In the present case, before the trial court imposed the registration requirement, it permitted the defendant, [608]*608his family and friends to speak on the defendant’s behalf as to whatever facts and opinions they thought might bear on the trial court’s decision. The defendant also provided the testimony of his treating physician, who offered her expert opinion as to the propriety of ordering registration. Although the defendant challenges the credibility of his adopted daughter’s letter alleging previous acts of abuse that was offered by the state, he was permitted to present argument as to why those accusations should be discredited. See footnote 8 of this opinion. He does not claim that he was prevented from offering any evidence to the court that would have shown those allegations to be false. See United States v. Malcolm, 432 F.2d 809, 816 (2d Cir. 1970) (“[misinformation or misunderstanding that is materially untrue regarding a prior criminal record, or material false assumptions as to any facts relevant to sentencing, renders the entire sentencing procedure invalid as a violation of due process”). Nor does the defendant claim that he did not have notice of any information that the state presented to the court in order to rebut that information adequately.

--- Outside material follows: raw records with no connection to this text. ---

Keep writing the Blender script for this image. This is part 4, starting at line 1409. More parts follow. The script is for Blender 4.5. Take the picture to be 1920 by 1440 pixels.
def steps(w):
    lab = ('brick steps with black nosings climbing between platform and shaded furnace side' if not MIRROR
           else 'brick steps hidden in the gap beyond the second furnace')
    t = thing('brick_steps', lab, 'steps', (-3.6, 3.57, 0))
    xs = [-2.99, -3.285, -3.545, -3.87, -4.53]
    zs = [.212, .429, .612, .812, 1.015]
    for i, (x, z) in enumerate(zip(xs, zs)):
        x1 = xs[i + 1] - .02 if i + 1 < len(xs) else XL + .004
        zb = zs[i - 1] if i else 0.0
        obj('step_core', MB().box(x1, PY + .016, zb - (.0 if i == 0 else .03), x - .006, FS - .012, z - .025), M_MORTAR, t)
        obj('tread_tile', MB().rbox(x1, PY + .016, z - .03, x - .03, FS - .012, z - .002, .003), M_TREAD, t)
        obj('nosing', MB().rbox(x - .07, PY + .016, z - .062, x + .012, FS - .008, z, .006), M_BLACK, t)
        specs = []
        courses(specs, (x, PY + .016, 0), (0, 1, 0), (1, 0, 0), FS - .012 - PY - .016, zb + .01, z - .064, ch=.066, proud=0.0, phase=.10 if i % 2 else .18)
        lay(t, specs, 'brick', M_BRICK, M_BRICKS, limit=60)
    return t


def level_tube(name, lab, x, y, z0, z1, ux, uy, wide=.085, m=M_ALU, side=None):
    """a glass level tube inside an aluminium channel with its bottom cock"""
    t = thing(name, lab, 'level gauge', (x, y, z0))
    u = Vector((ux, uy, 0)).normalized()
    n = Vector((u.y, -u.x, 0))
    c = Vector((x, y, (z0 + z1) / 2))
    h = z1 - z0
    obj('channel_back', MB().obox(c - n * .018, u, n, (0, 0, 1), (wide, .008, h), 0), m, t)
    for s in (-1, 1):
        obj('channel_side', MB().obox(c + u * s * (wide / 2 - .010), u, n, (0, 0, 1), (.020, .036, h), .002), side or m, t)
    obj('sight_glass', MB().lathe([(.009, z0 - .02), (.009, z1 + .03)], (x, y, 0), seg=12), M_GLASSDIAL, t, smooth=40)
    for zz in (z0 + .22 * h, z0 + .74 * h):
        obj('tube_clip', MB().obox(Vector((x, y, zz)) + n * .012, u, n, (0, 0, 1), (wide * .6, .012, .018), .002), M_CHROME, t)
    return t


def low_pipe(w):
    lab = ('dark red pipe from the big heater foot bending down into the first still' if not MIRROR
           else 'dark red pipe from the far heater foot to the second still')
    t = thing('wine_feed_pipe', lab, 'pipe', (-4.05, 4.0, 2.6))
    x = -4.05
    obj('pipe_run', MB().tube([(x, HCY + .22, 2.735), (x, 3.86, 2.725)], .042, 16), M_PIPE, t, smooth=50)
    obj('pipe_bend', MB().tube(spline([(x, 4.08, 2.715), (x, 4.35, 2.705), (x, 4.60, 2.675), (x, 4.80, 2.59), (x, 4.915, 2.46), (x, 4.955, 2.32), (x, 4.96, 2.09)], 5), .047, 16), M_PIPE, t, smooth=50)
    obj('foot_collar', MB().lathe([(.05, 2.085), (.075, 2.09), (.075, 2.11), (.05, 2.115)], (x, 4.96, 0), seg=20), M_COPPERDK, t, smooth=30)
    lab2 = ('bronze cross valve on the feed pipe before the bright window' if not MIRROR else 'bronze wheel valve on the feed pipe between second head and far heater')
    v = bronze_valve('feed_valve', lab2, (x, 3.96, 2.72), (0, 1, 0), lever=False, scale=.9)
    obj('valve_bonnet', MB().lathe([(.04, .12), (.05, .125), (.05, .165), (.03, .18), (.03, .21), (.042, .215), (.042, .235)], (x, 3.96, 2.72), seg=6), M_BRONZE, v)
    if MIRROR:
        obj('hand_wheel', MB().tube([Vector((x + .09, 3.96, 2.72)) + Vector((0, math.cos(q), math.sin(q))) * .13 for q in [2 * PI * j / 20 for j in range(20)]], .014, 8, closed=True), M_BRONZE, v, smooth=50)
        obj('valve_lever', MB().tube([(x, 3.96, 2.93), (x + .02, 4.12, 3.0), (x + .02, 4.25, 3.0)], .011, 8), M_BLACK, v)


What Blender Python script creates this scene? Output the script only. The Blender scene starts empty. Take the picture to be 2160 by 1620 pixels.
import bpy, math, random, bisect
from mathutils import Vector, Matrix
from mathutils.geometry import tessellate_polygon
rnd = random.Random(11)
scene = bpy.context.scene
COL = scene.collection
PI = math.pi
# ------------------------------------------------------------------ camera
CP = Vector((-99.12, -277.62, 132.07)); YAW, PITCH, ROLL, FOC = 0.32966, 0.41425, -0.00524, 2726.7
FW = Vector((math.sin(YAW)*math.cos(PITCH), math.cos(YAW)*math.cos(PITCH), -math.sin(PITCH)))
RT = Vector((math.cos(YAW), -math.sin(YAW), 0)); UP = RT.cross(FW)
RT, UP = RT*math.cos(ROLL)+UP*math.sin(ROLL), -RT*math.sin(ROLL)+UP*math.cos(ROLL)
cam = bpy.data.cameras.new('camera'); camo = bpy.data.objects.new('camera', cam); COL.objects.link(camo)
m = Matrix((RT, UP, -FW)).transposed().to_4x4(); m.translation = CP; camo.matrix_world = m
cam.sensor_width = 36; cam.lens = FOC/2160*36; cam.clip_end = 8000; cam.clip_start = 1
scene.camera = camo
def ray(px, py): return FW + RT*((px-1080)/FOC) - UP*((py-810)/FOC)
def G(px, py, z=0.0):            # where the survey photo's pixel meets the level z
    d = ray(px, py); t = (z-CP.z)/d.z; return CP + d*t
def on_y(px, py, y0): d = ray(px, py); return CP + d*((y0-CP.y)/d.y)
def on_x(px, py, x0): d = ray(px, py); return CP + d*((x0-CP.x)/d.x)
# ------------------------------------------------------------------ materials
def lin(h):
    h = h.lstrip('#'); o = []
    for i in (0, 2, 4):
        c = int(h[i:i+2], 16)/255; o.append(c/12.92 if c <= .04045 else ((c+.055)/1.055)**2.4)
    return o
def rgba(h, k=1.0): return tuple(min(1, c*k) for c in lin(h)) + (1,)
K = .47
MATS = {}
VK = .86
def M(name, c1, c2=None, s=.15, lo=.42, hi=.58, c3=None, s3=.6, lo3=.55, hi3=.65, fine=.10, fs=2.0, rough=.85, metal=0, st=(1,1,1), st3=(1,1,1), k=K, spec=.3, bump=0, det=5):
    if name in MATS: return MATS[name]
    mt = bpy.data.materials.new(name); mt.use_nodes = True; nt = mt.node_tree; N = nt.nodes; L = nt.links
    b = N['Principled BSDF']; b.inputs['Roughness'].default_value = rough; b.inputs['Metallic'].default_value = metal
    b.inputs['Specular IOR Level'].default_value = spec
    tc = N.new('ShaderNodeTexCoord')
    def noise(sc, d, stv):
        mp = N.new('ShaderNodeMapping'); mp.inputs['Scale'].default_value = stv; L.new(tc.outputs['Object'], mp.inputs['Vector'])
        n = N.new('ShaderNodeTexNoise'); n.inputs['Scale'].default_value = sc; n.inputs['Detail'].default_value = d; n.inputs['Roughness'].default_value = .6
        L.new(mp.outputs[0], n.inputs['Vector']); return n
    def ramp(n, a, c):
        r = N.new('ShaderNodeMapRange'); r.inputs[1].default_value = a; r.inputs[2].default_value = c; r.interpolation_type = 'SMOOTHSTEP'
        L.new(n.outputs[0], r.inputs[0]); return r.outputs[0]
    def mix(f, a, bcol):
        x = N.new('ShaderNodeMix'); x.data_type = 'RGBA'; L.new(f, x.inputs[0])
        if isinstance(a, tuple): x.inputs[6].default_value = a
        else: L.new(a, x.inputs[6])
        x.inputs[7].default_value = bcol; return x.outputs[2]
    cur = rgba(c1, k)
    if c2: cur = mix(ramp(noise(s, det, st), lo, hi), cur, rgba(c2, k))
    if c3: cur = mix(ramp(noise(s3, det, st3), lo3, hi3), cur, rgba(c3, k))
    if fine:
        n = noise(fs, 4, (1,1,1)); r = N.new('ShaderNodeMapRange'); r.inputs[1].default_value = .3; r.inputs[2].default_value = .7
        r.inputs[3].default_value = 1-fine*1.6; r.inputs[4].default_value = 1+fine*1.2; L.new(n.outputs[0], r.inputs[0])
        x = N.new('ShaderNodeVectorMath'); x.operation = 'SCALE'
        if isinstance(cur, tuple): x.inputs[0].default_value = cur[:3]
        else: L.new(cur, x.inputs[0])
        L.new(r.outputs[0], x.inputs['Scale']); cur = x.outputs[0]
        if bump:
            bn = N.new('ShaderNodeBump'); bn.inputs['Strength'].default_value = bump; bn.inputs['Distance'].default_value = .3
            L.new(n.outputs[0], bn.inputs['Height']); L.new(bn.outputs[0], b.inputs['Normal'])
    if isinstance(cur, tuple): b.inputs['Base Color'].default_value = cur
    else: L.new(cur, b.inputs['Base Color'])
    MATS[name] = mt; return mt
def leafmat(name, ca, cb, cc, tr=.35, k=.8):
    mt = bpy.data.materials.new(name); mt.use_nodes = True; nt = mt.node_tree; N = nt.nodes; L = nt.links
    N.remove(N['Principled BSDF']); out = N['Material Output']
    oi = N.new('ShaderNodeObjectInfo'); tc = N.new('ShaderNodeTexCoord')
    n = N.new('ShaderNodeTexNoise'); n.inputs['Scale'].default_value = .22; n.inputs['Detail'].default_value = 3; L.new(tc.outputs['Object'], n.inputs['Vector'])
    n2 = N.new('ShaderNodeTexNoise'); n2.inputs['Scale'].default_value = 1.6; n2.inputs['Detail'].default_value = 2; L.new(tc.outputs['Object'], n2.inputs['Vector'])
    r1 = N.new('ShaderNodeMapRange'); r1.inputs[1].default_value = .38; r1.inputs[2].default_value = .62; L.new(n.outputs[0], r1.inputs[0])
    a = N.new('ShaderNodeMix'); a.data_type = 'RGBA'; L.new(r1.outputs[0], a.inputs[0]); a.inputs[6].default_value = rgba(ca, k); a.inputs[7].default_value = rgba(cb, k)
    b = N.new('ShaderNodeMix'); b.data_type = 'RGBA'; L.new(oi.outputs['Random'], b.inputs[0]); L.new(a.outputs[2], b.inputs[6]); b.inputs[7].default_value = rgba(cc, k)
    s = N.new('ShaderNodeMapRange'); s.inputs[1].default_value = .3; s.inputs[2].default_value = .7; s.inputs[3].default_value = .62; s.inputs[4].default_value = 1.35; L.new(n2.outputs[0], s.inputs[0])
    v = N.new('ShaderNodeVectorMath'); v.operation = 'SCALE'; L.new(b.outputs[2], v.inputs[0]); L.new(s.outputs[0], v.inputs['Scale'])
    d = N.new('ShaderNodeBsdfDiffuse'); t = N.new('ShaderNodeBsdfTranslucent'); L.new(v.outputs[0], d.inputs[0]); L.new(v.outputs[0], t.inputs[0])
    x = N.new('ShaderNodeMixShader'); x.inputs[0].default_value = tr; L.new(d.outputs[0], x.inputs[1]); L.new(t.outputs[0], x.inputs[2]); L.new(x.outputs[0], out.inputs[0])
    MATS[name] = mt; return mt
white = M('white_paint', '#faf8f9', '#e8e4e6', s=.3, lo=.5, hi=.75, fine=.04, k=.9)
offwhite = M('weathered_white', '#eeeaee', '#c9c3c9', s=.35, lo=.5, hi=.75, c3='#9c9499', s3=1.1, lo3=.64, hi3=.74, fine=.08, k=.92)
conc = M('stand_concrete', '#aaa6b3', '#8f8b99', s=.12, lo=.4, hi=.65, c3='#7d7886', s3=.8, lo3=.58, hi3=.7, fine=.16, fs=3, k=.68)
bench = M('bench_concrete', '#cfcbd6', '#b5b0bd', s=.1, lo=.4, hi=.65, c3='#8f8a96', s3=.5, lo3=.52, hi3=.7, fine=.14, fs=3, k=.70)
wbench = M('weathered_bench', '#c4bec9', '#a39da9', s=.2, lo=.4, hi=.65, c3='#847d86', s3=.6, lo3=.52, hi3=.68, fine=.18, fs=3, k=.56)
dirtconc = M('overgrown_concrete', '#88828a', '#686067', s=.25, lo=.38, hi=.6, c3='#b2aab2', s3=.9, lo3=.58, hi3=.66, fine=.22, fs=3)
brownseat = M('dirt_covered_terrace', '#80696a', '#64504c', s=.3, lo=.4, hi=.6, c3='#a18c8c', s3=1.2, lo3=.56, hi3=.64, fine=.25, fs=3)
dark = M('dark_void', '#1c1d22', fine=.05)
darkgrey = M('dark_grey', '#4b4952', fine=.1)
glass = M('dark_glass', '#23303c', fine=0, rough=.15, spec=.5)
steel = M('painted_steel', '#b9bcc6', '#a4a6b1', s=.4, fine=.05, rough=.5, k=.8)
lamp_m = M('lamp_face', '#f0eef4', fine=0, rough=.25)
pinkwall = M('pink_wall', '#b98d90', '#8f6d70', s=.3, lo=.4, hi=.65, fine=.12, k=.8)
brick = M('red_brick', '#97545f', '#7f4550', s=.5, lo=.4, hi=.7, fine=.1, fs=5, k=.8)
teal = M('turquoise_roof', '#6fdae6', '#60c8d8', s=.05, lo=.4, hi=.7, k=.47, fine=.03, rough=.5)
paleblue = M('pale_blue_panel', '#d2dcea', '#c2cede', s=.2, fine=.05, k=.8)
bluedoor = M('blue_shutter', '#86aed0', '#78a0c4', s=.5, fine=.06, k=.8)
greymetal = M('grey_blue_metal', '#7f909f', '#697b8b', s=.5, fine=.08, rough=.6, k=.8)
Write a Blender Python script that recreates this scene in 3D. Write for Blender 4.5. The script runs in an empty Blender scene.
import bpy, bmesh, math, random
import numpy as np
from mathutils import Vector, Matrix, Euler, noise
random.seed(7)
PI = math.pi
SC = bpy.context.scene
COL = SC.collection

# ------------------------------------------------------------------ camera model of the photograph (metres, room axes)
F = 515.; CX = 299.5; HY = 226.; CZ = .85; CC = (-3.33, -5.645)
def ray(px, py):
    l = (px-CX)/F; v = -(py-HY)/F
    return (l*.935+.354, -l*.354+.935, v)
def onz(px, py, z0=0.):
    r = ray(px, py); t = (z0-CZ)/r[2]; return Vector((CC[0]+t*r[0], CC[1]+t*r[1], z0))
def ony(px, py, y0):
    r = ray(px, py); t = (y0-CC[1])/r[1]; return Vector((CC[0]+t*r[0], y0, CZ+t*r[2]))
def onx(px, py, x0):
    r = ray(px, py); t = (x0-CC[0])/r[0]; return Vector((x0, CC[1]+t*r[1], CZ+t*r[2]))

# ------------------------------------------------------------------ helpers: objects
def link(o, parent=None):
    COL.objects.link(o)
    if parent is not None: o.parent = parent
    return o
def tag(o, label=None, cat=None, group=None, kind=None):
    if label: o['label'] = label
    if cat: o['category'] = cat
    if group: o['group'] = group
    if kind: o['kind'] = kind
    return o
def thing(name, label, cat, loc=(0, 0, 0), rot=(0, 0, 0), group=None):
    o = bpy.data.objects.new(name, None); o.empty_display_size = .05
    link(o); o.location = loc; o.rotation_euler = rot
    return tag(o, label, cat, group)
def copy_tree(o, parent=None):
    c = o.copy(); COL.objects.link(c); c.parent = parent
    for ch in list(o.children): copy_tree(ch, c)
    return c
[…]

“Consistent with due process the trial court may consider responsible unsworn or out-of-court information relative to the circumstances of the crime and to the convicted person’s life and circumstance. Williams v. Oklahoma, 358 U.S. 576, 584, 79 S. Ct. 421, 3 L. Ed. 2d 516 (1959).” State v. Bletsch, supra, 281 Conn. 20. This court has concluded that a trial court properly may rely on facts alleged by a victim in an unsworn statement in an arrest warrant to determine whether the defendant posed a risk to public safety, as long as that statement contained a minimum indicia of reliability. Id.; see also Williams v. New York, supra, 337 U.S. 246 (noting that, dating from time before American colonies became one nation, “[o]ut-of-court affidavits have been used frequently” in sentencing proceedings). Indeed, our rules [609]*609of practice specifically provide for the provision of a presentence investigation report. See Practice Book §§ 43-3 through 43-9.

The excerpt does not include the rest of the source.